* WHAT YOU HAVE TO DO
Copy nothing but the lines below running from the line containing "Write part 3" through the line containing "return n.finish(col, g, 0.0006, 1.0)", both end lines included.

** begin STORED RECORDS **

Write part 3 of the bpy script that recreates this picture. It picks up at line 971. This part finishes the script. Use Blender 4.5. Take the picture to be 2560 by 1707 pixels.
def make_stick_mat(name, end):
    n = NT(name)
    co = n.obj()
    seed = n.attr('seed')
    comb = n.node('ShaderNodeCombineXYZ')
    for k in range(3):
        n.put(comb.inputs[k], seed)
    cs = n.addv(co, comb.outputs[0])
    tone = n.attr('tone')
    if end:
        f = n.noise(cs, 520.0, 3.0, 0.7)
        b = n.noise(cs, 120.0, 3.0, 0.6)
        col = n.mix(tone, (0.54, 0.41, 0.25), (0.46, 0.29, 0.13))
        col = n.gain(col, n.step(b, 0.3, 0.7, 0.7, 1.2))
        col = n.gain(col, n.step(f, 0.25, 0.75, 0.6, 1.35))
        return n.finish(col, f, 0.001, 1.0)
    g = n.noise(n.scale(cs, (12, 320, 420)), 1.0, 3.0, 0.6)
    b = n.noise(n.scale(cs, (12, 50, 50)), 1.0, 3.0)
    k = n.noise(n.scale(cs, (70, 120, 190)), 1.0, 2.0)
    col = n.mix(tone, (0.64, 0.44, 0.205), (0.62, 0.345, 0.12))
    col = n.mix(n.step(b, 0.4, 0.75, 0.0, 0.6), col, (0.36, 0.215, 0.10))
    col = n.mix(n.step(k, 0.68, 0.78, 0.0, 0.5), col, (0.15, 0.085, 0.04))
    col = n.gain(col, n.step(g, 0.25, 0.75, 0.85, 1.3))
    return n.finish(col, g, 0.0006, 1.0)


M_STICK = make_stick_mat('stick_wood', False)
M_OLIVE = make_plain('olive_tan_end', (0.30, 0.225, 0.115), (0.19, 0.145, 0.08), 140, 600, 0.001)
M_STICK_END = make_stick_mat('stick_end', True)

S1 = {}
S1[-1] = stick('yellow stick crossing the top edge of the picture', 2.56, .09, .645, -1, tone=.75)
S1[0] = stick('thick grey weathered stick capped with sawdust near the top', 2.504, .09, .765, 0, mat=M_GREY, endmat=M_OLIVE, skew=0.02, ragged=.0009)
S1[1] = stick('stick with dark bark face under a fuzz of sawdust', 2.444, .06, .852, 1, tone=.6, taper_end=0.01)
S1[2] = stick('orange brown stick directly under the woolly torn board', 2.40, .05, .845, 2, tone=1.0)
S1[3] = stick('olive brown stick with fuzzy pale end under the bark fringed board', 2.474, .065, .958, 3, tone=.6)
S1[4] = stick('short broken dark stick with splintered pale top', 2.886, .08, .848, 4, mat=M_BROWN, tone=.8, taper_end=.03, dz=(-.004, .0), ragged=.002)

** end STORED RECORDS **
** begin STORED RECORDS **

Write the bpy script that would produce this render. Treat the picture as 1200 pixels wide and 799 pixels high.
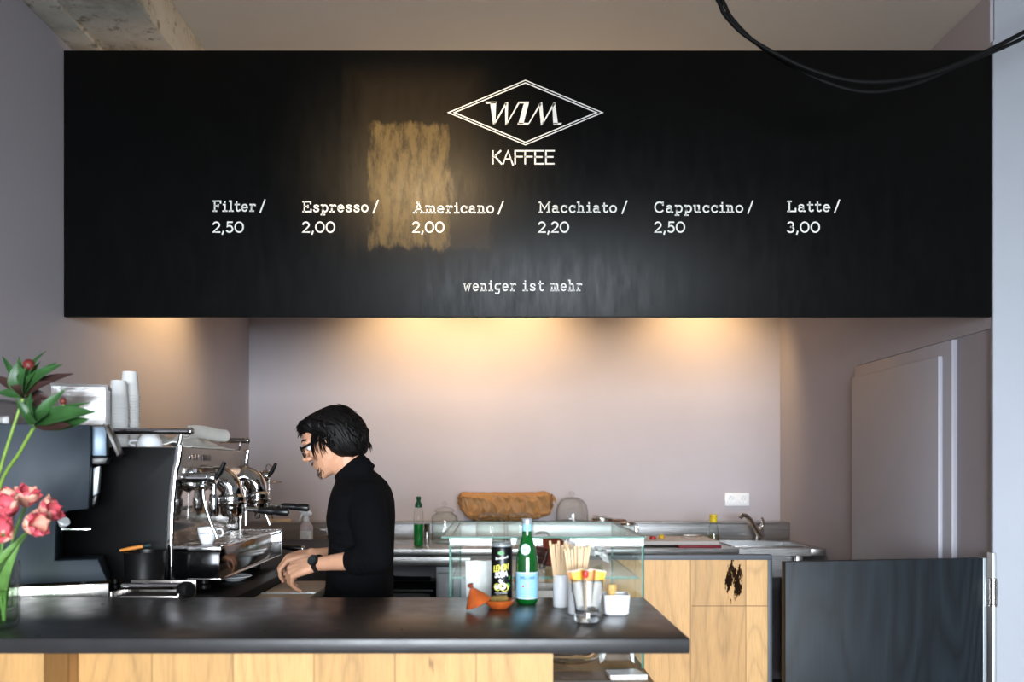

** end STORED RECORDS **
** begin STORED RECORDS **

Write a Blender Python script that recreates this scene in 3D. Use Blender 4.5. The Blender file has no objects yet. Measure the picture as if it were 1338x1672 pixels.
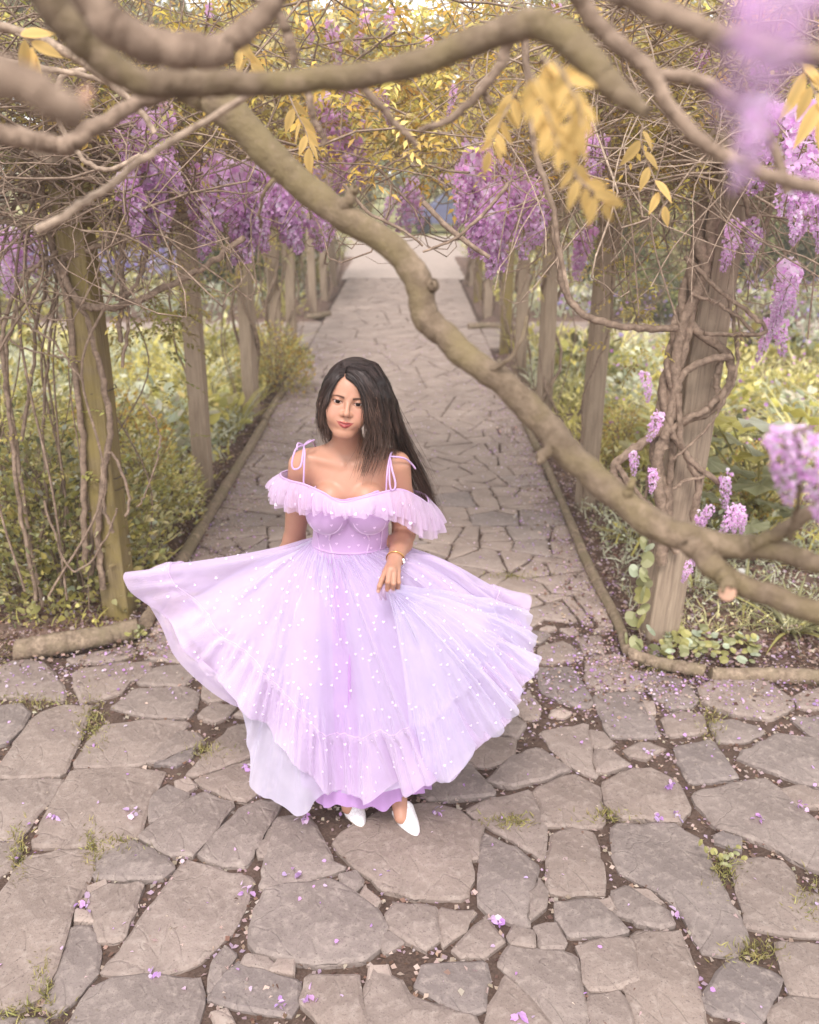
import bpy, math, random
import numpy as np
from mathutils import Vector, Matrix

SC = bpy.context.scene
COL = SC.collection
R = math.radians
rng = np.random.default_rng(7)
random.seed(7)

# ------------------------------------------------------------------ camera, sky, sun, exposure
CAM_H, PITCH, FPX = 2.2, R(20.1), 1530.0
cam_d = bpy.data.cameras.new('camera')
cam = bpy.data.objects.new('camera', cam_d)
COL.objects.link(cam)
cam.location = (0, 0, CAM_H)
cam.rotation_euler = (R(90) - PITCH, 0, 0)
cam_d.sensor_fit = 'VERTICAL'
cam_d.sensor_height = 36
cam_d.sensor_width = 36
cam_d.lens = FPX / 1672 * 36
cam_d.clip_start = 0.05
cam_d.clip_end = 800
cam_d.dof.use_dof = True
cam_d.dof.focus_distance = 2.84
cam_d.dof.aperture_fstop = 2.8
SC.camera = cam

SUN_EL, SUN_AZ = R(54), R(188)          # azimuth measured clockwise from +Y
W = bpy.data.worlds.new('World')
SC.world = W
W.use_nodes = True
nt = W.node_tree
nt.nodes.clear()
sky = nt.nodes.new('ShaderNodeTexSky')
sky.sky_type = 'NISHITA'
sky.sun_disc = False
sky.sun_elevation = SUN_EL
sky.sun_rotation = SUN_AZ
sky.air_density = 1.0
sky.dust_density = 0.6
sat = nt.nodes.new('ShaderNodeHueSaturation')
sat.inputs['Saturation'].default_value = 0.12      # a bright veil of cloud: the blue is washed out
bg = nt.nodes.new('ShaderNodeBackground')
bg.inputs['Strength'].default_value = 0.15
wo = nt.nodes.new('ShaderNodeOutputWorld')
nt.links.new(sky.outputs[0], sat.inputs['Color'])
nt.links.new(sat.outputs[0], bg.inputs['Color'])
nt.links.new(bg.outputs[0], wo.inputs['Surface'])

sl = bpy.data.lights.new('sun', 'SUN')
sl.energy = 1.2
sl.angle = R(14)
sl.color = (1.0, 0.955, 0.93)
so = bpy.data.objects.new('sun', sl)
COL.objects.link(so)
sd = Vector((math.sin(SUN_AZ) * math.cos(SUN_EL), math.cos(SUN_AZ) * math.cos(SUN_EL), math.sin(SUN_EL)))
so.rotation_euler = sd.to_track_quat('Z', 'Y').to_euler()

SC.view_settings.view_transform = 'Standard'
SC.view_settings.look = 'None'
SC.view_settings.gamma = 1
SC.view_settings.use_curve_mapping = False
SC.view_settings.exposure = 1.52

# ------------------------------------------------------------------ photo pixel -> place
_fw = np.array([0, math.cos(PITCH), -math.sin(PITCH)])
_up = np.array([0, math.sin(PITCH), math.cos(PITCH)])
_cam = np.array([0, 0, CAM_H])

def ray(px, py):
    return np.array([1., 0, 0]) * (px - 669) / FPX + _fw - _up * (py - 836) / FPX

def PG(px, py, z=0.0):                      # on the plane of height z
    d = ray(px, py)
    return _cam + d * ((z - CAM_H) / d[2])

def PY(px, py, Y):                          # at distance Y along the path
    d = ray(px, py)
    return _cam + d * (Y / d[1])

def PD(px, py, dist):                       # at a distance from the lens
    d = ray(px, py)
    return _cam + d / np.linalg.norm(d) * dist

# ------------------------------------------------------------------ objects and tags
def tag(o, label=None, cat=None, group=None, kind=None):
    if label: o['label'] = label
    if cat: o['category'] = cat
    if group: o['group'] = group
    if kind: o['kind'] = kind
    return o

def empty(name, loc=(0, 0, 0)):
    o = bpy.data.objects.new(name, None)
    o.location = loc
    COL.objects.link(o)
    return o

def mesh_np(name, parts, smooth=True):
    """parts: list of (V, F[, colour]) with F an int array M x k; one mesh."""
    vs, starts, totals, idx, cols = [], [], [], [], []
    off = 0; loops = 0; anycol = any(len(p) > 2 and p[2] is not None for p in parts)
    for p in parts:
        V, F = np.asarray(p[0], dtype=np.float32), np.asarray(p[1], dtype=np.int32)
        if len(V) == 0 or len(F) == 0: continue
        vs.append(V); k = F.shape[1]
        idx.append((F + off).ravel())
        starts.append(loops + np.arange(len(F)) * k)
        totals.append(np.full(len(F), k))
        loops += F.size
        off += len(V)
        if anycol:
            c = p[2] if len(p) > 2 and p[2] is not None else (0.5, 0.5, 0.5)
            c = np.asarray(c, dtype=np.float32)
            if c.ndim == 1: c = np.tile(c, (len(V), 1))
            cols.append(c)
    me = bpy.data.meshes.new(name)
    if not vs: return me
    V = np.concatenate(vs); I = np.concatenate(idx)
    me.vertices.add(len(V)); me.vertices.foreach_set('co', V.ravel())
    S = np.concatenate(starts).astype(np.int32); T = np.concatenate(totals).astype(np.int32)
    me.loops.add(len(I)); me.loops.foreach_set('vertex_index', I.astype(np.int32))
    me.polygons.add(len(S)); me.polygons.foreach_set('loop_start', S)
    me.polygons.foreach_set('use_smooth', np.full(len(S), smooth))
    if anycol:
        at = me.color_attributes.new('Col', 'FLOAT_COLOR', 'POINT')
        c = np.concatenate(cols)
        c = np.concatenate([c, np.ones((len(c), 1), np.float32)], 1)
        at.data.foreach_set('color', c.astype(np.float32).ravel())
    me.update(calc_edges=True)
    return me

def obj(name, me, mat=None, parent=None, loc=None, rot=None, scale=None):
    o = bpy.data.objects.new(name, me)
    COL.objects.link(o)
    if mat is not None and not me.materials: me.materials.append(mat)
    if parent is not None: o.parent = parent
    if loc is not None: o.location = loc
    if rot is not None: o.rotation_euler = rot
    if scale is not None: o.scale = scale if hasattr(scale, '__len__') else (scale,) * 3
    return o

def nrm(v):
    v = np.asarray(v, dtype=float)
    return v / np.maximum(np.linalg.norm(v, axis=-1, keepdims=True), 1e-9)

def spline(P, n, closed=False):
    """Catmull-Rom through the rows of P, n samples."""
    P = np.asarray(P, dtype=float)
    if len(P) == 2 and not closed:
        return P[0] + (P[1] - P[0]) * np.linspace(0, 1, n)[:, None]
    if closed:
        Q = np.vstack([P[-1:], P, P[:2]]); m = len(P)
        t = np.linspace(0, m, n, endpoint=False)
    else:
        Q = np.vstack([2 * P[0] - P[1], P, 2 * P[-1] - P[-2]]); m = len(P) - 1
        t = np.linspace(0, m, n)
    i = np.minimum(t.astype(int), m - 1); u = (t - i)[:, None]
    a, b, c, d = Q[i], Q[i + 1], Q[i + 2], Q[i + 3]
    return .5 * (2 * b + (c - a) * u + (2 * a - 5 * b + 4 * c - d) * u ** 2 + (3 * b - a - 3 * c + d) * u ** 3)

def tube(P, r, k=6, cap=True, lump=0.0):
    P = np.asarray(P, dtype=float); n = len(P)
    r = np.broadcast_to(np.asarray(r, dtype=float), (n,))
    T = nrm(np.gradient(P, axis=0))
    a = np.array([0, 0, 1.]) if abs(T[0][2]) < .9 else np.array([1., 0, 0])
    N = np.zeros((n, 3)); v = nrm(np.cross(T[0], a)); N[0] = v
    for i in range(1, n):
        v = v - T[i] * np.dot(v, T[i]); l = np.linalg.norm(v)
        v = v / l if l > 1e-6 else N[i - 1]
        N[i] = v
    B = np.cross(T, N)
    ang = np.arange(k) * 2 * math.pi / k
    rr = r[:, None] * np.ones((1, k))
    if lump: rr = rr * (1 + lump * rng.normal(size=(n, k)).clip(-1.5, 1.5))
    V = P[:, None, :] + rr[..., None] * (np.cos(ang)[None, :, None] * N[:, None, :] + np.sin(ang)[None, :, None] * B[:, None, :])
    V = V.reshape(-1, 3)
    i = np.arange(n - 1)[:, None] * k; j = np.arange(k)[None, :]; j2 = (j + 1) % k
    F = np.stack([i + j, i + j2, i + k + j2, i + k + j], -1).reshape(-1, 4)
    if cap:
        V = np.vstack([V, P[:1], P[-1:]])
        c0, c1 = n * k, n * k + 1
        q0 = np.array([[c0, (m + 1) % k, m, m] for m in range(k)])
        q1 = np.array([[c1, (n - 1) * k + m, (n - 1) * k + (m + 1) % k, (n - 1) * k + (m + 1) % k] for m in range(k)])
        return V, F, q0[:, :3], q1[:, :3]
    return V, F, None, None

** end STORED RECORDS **

* REPLY TO THE EXERCISE
Write part 3 of the bpy script that recreates this picture. It picks up at line 971. This part finishes the script. Use Blender 4.5. Take the picture to be 2560 by 1707 pixels.
def make_stick_mat(name, end):
    n = NT(name)
    co = n.obj()
    seed = n.attr('seed')
    comb = n.node('ShaderNodeCombineXYZ')
    for k in range(3):
        n.put(comb.inputs[k], seed)
    cs = n.addv(co, comb.outputs[0])
    tone = n.attr('tone')
    if end:
        f = n.noise(cs, 520.0, 3.0, 0.7)
        b = n.noise(cs, 120.0, 3.0, 0.6)
        col = n.mix(tone, (0.54, 0.41, 0.25), (0.46, 0.29, 0.13))
        col = n.gain(col, n.step(b, 0.3, 0.7, 0.7, 1.2))
        col = n.gain(col, n.step(f, 0.25, 0.75, 0.6, 1.35))
        return n.finish(col, f, 0.001, 1.0)
    g = n.noise(n.scale(cs, (12, 320, 420)), 1.0, 3.0, 0.6)
    b = n.noise(n.scale(cs, (12, 50, 50)), 1.0, 3.0)
    k = n.noise(n.scale(cs, (70, 120, 190)), 1.0, 2.0)
    col = n.mix(tone, (0.64, 0.44, 0.205), (0.62, 0.345, 0.12))
    col = n.mix(n.step(b, 0.4, 0.75, 0.0, 0.6), col, (0.36, 0.215, 0.10))
    col = n.mix(n.step(k, 0.68, 0.78, 0.0, 0.5), col, (0.15, 0.085, 0.04))
    col = n.gain(col, n.step(g, 0.25, 0.75, 0.85, 1.3))
    return n.finish(col, g, 0.0006, 1.0)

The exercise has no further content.